Monday, November 26, 2007

Shoeless Joe Jackson

What's the truth about Shoeless Joe Jackson, possibly the greatest baseball player ever to come out of South Carolina?

A friend of mine, Thomas K. Perry of Newberry, S.C., has written an engaging book about Shoeless Joe. I recommend it strongly.

Meanwhile, click on the above link for breaking news/discovery about Shoeless Joe and others involved in the 1919 Black Sox World Series scandal.

Saturday, November 17, 2007

Media tycoon makes Web sites free

If you're a researcher or journalist, Rupert Murdoch's recent decision to make the Wall Street Journal's Web site free and accessible to anyone (including the site's archives) comes as good news. The NYT has already done this.

Increasingly, newspapers are coming to grips with the idea that readers of online content don't want to pay for it.

The trend will be for advertisers to carry the freight.

Monday, November 12, 2007

Newspapers--important OR interesting?

Too many newspapers are too important and not very interesting.

Too much tactical news and not enough info. that really rocks readers.

Will Atkinson, my former student and a May 2007 graduate of Winthrop University, sent me this piece about most e-mailed stories by readers.

They're not, apparently, e-mailing many pieces about the Iraq war or the budget or city council meetings or police reports.

What they're sharing with each others, is, well, stories about nuns, parrots, people eating out of dumpsters, sex...

When will newspapers start to "get it"?

Friday, November 9, 2007

Hillary: Did she or didn't she?

Hillary Rodham Clinton, front running Democratic candidate for president of the U.S., recently ate at the Maid-Rite Diner in Iowa.

First reports were that she did not tip the waitress for a $157 bill.

Then that changed that "her retinue of advisers" left a $100 tip on that bill.

Decide for yourself.

Read about it in the NYT.

Regardless, news about her personal life spreads like wildfire in the media.

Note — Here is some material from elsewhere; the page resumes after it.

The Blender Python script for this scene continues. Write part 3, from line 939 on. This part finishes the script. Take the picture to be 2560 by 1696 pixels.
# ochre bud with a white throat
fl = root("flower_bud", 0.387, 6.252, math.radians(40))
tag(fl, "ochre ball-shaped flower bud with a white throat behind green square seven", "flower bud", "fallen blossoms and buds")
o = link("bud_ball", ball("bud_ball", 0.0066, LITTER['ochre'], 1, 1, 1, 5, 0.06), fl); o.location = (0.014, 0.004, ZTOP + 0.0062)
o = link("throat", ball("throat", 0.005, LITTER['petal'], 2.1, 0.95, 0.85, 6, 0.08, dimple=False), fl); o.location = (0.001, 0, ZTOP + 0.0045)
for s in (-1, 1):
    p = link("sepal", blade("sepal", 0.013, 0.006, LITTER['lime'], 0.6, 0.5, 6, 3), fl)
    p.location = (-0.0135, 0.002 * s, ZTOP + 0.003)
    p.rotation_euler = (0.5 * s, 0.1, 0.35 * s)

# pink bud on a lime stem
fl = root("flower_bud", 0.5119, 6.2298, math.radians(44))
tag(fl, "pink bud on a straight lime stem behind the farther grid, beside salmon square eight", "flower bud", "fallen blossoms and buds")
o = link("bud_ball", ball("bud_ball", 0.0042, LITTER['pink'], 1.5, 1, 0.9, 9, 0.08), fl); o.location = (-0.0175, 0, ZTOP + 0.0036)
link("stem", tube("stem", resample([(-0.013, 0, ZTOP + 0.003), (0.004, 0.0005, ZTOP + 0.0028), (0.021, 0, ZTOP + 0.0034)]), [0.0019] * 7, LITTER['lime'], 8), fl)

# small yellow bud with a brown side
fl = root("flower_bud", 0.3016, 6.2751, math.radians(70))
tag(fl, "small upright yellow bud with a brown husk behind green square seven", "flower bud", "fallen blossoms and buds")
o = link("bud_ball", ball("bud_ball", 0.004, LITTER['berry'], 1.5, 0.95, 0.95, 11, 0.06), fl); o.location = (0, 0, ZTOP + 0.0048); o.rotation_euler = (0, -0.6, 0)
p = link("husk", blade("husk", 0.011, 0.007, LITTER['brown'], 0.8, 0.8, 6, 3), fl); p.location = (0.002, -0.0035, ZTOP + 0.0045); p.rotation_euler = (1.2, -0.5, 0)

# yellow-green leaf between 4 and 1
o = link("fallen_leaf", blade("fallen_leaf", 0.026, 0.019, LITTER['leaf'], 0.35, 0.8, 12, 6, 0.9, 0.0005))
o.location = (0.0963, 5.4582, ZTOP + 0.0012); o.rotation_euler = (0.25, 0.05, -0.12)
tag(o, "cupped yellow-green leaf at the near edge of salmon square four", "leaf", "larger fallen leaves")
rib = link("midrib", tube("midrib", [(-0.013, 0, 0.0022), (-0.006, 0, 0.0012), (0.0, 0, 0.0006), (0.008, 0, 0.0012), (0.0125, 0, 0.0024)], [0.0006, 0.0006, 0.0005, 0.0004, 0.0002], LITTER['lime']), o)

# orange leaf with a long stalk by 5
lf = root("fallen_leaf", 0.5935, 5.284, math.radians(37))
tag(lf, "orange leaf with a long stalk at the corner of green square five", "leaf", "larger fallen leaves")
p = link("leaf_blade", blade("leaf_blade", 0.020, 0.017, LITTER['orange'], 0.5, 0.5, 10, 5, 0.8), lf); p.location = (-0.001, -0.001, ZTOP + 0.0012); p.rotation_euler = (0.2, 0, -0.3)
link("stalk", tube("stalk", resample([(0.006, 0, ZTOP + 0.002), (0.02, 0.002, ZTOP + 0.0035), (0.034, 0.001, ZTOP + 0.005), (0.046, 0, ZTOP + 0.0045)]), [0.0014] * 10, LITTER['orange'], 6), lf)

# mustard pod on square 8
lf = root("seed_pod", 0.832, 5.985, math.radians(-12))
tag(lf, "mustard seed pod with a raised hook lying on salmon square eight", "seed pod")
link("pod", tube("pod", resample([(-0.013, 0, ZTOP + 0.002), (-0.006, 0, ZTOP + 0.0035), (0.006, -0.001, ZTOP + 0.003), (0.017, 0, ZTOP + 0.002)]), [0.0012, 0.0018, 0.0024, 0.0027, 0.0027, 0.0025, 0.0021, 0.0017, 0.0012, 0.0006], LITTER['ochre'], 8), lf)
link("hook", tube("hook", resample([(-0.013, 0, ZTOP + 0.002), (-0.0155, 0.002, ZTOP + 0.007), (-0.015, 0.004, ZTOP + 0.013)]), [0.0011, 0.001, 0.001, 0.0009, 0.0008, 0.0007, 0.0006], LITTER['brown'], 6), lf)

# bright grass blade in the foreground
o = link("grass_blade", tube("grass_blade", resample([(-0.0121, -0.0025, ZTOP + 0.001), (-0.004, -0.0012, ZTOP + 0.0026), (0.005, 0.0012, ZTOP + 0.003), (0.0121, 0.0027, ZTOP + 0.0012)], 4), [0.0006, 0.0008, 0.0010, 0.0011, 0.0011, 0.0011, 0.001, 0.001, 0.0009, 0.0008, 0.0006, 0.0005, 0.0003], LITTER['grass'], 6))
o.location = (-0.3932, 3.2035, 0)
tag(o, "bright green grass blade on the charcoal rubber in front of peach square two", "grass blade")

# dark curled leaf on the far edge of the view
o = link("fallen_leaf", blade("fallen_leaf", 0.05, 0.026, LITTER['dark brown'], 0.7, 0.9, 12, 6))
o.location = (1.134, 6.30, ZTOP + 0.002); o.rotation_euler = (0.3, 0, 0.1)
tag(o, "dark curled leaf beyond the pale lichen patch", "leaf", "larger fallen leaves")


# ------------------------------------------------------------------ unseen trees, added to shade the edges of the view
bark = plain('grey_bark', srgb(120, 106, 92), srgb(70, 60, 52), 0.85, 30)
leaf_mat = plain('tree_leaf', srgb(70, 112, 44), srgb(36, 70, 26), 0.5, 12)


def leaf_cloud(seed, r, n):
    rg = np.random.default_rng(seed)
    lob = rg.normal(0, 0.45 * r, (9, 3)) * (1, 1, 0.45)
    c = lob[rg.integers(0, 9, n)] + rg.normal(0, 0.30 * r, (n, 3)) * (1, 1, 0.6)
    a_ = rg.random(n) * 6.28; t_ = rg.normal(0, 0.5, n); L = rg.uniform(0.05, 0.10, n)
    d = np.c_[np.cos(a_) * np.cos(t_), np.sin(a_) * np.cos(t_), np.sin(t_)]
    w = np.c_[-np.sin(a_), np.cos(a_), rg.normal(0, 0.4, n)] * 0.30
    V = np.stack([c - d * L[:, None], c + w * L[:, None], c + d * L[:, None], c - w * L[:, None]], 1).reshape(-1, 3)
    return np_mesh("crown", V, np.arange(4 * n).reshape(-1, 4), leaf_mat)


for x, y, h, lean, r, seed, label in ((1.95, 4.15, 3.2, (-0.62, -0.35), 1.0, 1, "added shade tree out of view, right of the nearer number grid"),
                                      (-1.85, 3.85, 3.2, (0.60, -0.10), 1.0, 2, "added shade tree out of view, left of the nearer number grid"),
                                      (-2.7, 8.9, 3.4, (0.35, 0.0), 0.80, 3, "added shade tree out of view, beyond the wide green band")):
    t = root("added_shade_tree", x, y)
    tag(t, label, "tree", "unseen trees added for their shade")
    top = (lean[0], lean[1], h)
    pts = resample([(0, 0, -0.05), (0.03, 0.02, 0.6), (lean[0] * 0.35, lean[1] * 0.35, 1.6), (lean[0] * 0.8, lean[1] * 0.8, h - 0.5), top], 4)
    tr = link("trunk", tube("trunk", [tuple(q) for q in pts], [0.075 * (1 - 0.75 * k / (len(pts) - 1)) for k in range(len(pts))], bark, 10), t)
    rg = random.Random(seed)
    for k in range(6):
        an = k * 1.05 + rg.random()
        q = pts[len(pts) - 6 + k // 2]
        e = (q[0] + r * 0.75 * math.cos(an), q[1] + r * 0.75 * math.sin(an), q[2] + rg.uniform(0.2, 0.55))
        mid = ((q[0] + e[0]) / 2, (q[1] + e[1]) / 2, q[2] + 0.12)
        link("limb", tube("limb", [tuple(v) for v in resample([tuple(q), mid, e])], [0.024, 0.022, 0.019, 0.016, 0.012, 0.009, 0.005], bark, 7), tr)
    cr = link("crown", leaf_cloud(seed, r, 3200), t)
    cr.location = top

What she wears, what she doesn't wear, how much she tips or doesn't tip...

Thursday, November 8, 2007

Job skills aren't the whole picture

If you're looking to hire someone today, they better have good skills for your company.

But maybe even more important that knowing how to do a job is this: you have to get along with people, have the right personality to work in a team and have the right work ethic.

Skill in and of itself doesn't get it.

A few companies in America are beginning to "get it."

Some of them are even conducting day-long (as in 10-12 hours) interviews with applicants.

Really screening them.

Read about it in the hyperlink above.

Wednesday, November 7, 2007

Campus newspaper ran what I wrote

Well, anything to get published...

When you hurt, write about what's hurting you.

See my guest column in The Johnsonian, the student newspaper at Winthrop.

Tuesday, November 6, 2007

Newspapers on a downward spiral

I train people to work in print journalism, and sometimes I have misgivings about that--given the direction (down) that newspaper circulation is going.

Print isn't dead (yet), but the signs are ominous: online is where it's at when people look for sources of news.

But maybe I'm an old-fashioned reader who likes to hold newsprint in his hands and get ink stains all over me.

What can we do to save newspapers?


Man reclines in bathtub with 87 rattlesnakes

I didn't believe this when I read it, but Jackie Bibby, the "Texas Snake Man," set a world record for consorting with rattlesnakes--87 of them to be exact.

Weirdly strange and scary.

Thursday, November 1, 2007

Are TV ambush interviews ethical?

Should the journalist who did the TV ambush interview recently in Texas be fired?

Watch this clip and decide for yourself:

Arlecia Simmons, a Ph.D. candidate at the GREAT University of Iowa, sent this clip to me.

Arlecia is a graduate of WU (mass comm./journalism major).

She may be coming back to Winthrop to take my place when the old guy checks out.